Die havarierte „Costa Concordia“ ist wieder aufgerichtet. Übernächtigt, aber glücklich sieht der Südafrikaner Nick Sloane aus. Er meisterte den schwersten Part bei der Bergung der Costa Concordia.

Giglio - Vor ihr vierstöckiges, schwimmendes Wohnheim direkt neben der Costa Concordia haben die Techniker eine südafrikanische Fahne gehängt: Nick Sloane, der „Salvage Master“, sprich: Meister der Bergung, soll sie immer vor Augen haben, wenn er von seinem Ponton aus die Bergung der Costa Concordia dirigiert.

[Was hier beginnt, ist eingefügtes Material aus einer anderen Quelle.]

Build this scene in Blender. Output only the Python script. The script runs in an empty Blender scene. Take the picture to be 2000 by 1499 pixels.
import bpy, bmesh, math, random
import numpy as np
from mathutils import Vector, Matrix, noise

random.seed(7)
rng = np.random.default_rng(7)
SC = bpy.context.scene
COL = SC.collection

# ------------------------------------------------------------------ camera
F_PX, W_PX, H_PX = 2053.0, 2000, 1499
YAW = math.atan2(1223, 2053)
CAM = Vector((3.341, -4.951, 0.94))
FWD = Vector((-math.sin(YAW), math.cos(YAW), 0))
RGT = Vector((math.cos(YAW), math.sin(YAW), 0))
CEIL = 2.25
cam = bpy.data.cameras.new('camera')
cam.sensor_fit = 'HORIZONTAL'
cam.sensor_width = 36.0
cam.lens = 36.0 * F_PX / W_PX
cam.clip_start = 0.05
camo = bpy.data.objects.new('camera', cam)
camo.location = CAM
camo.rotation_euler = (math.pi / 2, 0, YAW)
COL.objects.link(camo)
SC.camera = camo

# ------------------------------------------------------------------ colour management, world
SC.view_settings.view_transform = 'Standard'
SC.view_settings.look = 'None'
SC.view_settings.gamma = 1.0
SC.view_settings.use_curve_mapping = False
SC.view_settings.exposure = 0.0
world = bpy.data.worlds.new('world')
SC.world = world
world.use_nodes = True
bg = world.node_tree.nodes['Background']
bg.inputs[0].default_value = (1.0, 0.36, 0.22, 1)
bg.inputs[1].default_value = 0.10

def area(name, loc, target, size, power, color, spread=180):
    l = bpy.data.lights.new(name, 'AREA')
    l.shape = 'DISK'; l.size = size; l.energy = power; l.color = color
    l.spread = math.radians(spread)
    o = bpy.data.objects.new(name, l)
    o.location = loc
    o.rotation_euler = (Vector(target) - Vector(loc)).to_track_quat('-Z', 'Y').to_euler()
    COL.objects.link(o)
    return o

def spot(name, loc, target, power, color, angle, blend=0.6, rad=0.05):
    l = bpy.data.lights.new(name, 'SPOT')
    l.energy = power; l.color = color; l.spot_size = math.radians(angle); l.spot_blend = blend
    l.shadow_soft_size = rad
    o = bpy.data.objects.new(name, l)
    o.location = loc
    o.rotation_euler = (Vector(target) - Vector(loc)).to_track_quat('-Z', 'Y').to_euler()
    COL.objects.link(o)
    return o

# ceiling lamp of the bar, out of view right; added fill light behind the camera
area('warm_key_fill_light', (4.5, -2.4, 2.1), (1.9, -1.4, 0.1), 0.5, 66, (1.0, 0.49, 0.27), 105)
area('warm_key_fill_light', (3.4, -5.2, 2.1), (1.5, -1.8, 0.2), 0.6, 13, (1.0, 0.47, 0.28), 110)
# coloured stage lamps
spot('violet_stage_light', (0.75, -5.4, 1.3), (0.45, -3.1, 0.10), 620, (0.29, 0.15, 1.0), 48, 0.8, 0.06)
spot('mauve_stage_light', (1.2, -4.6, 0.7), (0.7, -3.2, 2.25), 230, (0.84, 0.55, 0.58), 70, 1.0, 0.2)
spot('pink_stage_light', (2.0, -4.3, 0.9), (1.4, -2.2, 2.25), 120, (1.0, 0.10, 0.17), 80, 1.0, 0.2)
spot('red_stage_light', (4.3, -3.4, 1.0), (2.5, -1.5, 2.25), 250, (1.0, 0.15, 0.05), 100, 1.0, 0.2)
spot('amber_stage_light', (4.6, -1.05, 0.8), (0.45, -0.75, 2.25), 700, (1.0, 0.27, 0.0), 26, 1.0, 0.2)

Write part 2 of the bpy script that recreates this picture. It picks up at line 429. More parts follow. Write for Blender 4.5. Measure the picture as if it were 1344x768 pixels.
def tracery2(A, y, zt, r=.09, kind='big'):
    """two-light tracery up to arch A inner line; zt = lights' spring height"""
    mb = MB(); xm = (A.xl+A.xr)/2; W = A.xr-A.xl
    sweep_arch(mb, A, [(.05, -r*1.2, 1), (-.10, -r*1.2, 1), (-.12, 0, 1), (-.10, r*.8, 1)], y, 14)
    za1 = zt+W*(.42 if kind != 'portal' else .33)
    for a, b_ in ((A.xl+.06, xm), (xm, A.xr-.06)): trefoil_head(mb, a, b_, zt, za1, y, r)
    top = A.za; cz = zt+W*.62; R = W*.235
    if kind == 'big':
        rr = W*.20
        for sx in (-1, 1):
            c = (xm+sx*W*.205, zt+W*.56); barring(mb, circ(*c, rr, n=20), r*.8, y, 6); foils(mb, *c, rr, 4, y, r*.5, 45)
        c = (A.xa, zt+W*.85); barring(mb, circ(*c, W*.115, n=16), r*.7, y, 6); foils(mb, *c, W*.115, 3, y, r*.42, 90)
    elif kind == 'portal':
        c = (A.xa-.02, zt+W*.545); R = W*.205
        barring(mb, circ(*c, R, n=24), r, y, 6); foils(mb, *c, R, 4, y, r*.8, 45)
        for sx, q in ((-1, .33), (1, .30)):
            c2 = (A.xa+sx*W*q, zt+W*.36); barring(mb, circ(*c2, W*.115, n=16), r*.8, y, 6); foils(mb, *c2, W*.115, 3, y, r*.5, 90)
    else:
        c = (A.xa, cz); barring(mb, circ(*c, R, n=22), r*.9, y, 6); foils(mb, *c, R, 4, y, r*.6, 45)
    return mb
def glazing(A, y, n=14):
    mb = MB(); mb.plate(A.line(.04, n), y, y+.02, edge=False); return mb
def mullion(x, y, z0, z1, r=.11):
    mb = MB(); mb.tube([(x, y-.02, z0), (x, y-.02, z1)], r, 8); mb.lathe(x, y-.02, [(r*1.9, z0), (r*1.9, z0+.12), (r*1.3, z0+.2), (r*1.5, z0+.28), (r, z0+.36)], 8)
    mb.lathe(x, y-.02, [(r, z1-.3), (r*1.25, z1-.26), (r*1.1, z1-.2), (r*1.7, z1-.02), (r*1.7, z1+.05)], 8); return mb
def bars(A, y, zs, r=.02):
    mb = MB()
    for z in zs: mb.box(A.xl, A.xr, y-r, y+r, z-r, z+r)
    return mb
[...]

Am frühen Dienstagmorgen, als der 52-Jährige übernächtigt, aber glücklich in der Bar Fausto am Hafen von Giglio aufläuft, schwenkt er selbst die Fahne seines Heimatlandes. Als Allererstes aber hatte Sloane nach etwas anderem gefragt: „Kann mir jemand sagen, wo meine Frau steckt?“ Danach ging’s ans Feiern, bis um halb acht auch das nicht mehr ging. Dann musste der umjubelte Held von Giglio einfach nur noch ins Bett.

 

Es gibt nicht viele Nothelfer seiner Art

Geboren ist Sloane eigentlich in Sambia; er wohnt aber mit seiner Ehefrau Sandra und den beiden Kindern in Kapstadt – da gibt’s nicht zuletzt guten Wein, wie ihn der gesellige, immer lockere, zum Scherzen aufgelegte Sloane auch in der Toskana schätzt. Nur: Wann ist er jemals in Kapstadt? Seit 30 Jahren – „das war einfach spannender, als den Verkehr von Frachtschiffen zu managen“ – birgt Sloane havarierte Schiffe oder rettet brennende Ölplattformen irgendwo zwischen dem Golf von Mexiko, Hongkong und Brasilien. Als Titan Micoperi, das italienisch-amerikanische Konsortium zur Bergung der Costa Concordia, im Mai vergangenen Jahres eine weltweit renommierte Spitzenkraft suchte, fanden die Verantwortlichen Nick Sloane, der gerade bei einem verunglückten Containerschiff in Neuseeland zugange war. Und so viele Nothelfer seiner Art gibt es gar nicht: Die ernst zu nehmenden Firmen dieser Branche beschränken sich Fachkreisen zufolge auf ein halbes Dutzend – weltweit.

„Weinen Sie?“, fragt die Moderatorin

Als die Journalisten ihn, den gerade eben Aufgewachten, bei der Pressekonferenz am Dienstagnachmittag nach der erfolgreichen Bergung fragen, was denn der bewegendste Moment bei der Hebung der Costa Concordia gewesen sei, antwortet Sloane: „Wir haben über Funk allen Beteiligten gemeldet, dass das Schiff nach so unzählig vielen Stunden Arbeit sicher ruht, und wenn man dann die Freudenrufe von allen Booten hört und sieht, wie die Leute auf- und abhüpfen, dann . . .“ Dann bleibt ihm die Stimme weg. Die Moderatorin fragt ihn auf gut italienische Weise: „Weinen Sie?“ Sloane sagt nichts, und die Moderatorin fasst zusammen: „Er ist einfach furchtbar müde.“ Den Fragen der Neugierigen muss er sich dennoch noch stellen. Der heikelste Moment, welcher war das? „Ganz am Anfang“, sagt Sloane. „Da haben wir mit 6000 Tonnen am Wrack gezogen. Es hat sich nicht bewegt, und wir sind nervös geworden. Aber dann, bei 6200 Tonnen, da ging’s. Und dann kam das Schiff ganz perfekt hoch, wie geplant, als Ganzes. Da hat sich einiges an Spannung gelöst.“

„She“, sagt Sloane, wenn er das Schiff meint. „Wir haben sie in all den Monaten immer besser kennengelernt. Wir haben sie genau studiert. Nur so hat die Arbeit geklappt. Die ursprünglichen Pläne waren zu klein bemessen, wir mussten aufstocken.“ Zweimal zwei Wochen hat Nick Sloane in den vergangenen zwanzig Monaten Urlaub gemacht. Nun freut er sich auf zwei, drei weitere. Und seine Ehefrau mit ihm. Ohne sie wollte der „Held von Giglio“ nicht einmal seine Pressekonferenz beginnen.